- Aim -
Starting with the first line of the data that follows, transcribe every line verbatim until the line containing "d = ray(px, py); return" has been transcribed.

begin Listing

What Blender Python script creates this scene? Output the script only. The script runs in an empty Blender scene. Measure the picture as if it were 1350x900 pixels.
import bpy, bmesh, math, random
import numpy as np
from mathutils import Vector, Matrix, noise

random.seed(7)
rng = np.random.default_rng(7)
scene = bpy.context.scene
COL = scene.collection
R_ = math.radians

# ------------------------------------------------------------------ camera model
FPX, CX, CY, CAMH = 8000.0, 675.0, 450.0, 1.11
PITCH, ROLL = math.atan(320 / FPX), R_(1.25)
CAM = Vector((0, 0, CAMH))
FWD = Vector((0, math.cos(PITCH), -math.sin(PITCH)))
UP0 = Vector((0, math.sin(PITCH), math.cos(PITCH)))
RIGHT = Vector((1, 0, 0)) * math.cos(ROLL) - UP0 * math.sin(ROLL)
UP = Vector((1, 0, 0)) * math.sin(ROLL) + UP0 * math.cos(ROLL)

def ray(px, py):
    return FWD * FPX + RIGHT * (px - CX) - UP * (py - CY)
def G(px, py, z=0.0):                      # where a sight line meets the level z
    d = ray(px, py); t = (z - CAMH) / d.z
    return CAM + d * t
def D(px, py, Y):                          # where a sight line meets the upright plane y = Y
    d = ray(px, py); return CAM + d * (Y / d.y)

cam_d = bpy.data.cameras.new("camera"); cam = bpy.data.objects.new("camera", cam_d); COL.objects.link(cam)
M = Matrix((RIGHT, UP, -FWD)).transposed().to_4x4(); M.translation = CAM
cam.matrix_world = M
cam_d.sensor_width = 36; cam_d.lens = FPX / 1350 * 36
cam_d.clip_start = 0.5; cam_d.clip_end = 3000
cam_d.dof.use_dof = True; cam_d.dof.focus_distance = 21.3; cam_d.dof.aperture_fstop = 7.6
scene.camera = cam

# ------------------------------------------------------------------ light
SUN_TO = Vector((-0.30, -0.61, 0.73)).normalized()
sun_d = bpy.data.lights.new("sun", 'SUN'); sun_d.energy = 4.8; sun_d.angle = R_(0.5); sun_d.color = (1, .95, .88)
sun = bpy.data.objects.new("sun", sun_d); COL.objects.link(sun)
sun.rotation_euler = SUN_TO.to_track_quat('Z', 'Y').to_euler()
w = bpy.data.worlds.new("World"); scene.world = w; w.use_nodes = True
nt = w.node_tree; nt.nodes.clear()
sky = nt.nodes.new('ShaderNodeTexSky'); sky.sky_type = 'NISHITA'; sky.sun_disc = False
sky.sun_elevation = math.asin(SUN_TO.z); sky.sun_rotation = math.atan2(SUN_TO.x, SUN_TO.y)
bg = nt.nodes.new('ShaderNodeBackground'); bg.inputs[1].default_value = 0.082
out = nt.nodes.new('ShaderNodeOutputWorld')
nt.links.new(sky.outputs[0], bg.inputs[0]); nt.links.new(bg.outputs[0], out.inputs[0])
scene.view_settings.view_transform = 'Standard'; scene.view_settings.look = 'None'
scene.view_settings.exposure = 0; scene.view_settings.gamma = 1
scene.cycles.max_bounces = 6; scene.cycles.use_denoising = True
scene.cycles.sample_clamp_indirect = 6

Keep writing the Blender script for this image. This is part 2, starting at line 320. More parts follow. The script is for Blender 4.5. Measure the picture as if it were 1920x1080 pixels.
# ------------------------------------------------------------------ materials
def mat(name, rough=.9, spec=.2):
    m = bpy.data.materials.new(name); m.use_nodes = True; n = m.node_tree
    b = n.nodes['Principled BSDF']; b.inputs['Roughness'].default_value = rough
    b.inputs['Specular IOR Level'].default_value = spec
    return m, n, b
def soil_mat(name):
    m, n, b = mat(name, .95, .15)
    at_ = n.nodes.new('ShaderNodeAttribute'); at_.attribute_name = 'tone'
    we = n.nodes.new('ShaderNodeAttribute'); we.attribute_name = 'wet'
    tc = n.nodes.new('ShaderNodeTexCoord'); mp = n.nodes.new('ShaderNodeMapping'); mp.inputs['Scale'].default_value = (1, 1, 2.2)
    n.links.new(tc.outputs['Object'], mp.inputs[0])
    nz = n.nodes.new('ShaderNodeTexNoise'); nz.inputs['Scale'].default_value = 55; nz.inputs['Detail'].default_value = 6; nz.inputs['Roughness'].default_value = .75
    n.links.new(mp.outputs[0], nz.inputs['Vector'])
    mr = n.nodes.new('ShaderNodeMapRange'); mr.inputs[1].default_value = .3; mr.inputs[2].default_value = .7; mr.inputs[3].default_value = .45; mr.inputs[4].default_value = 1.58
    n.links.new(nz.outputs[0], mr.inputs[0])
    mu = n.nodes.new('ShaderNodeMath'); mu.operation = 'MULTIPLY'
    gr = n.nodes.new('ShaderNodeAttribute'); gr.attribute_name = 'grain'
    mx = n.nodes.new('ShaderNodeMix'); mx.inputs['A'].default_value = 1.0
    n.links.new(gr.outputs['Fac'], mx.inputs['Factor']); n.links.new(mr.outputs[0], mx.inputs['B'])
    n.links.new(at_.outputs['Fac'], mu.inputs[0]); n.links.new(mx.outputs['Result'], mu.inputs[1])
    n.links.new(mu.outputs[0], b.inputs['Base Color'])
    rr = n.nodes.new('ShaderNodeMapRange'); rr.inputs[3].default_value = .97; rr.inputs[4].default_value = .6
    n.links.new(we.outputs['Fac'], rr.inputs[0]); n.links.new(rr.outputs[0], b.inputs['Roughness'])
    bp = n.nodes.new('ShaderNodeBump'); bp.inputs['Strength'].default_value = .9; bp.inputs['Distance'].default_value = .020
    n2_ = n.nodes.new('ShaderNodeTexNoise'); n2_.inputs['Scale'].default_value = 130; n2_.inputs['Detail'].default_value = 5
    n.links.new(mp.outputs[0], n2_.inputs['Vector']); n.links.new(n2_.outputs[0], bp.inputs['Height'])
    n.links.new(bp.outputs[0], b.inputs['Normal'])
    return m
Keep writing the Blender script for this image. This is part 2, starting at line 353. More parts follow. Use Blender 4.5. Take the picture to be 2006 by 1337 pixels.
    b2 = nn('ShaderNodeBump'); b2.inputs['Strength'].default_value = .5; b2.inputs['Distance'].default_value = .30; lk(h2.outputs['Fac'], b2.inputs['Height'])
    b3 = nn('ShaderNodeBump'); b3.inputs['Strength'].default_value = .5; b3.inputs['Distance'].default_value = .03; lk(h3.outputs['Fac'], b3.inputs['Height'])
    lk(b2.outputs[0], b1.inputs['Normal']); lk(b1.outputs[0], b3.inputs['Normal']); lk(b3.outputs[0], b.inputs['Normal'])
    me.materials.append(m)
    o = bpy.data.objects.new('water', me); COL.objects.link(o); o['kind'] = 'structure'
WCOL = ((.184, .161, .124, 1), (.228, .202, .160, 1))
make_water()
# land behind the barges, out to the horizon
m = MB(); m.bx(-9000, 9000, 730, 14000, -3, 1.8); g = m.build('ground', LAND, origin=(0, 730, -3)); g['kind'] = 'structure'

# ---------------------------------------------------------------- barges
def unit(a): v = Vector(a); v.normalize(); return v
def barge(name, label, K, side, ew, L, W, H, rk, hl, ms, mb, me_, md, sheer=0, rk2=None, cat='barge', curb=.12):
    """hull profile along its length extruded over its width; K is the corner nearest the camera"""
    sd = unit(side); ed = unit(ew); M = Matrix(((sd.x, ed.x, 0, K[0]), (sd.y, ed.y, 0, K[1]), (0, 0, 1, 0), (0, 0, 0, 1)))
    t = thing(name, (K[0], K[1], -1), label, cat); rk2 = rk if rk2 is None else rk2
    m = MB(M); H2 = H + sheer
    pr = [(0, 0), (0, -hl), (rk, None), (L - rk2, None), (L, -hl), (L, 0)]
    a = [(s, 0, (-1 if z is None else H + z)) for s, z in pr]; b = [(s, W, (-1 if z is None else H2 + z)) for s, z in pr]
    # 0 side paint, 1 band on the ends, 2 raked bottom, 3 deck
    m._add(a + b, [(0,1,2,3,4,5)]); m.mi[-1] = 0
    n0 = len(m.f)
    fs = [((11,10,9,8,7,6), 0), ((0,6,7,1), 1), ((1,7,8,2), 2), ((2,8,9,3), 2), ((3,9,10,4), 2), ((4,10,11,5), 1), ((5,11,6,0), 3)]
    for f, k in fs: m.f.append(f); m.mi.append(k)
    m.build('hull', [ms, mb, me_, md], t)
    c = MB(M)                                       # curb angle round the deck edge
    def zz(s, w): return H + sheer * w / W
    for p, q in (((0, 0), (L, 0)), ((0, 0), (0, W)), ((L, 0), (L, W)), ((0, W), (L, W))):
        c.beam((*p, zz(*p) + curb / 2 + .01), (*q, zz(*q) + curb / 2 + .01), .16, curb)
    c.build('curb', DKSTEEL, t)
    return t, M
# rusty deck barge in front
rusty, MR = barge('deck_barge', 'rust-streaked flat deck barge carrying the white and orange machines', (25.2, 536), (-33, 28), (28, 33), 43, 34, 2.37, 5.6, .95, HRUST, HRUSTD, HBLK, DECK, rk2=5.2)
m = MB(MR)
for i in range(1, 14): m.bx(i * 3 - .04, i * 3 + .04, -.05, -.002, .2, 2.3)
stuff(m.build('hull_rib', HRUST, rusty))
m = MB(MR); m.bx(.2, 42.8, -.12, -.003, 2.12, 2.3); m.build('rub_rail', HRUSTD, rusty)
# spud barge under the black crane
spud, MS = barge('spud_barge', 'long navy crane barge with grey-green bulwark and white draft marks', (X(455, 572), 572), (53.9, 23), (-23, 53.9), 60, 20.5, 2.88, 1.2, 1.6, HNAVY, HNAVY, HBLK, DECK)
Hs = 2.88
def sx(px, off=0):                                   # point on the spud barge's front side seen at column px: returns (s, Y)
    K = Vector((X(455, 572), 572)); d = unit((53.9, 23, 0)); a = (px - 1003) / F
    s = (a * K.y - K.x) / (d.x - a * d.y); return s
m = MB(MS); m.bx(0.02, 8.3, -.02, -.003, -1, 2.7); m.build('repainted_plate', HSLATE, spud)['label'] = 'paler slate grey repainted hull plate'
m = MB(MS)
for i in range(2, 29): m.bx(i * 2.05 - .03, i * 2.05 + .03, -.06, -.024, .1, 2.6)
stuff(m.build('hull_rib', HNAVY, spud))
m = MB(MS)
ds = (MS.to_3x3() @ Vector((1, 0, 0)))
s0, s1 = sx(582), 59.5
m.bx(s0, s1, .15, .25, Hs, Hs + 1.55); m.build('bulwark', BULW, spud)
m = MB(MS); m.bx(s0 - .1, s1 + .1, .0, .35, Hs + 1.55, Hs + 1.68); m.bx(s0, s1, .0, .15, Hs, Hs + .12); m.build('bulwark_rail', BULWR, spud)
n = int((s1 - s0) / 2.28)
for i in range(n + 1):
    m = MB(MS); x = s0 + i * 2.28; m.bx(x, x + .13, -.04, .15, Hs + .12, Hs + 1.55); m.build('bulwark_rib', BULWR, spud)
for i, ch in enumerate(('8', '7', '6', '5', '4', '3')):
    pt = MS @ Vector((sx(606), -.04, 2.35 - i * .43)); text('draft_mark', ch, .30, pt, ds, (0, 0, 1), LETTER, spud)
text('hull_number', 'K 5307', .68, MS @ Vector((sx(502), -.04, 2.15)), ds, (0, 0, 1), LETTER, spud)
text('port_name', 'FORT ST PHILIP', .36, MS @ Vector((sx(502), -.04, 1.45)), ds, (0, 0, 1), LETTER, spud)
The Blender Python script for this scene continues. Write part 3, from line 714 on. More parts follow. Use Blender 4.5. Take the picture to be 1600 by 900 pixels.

end Listing

- Exercise answer -
What Blender Python script creates this scene? Output the script only. The script runs in an empty Blender scene. Measure the picture as if it were 1350x900 pixels.
import bpy, bmesh, math, random
import numpy as np
from mathutils import Vector, Matrix, noise

random.seed(7)
rng = np.random.default_rng(7)
scene = bpy.context.scene
COL = scene.collection
R_ = math.radians

# ------------------------------------------------------------------ camera model
FPX, CX, CY, CAMH = 8000.0, 675.0, 450.0, 1.11
PITCH, ROLL = math.atan(320 / FPX), R_(1.25)
CAM = Vector((0, 0, CAMH))
FWD = Vector((0, math.cos(PITCH), -math.sin(PITCH)))
UP0 = Vector((0, math.sin(PITCH), math.cos(PITCH)))
RIGHT = Vector((1, 0, 0)) * math.cos(ROLL) - UP0 * math.sin(ROLL)
UP = Vector((1, 0, 0)) * math.sin(ROLL) + UP0 * math.cos(ROLL)

def ray(px, py):
    return FWD * FPX + RIGHT * (px - CX) - UP * (py - CY)
def G(px, py, z=0.0):                      # where a sight line meets the level z
    d = ray(px, py); t = (z - CAMH) / d.z
    return CAM + d * t
def D(px, py, Y):                          # where a sight line meets the upright plane y = Y
    d = ray(px, py); return CAM + d * (Y / d.y)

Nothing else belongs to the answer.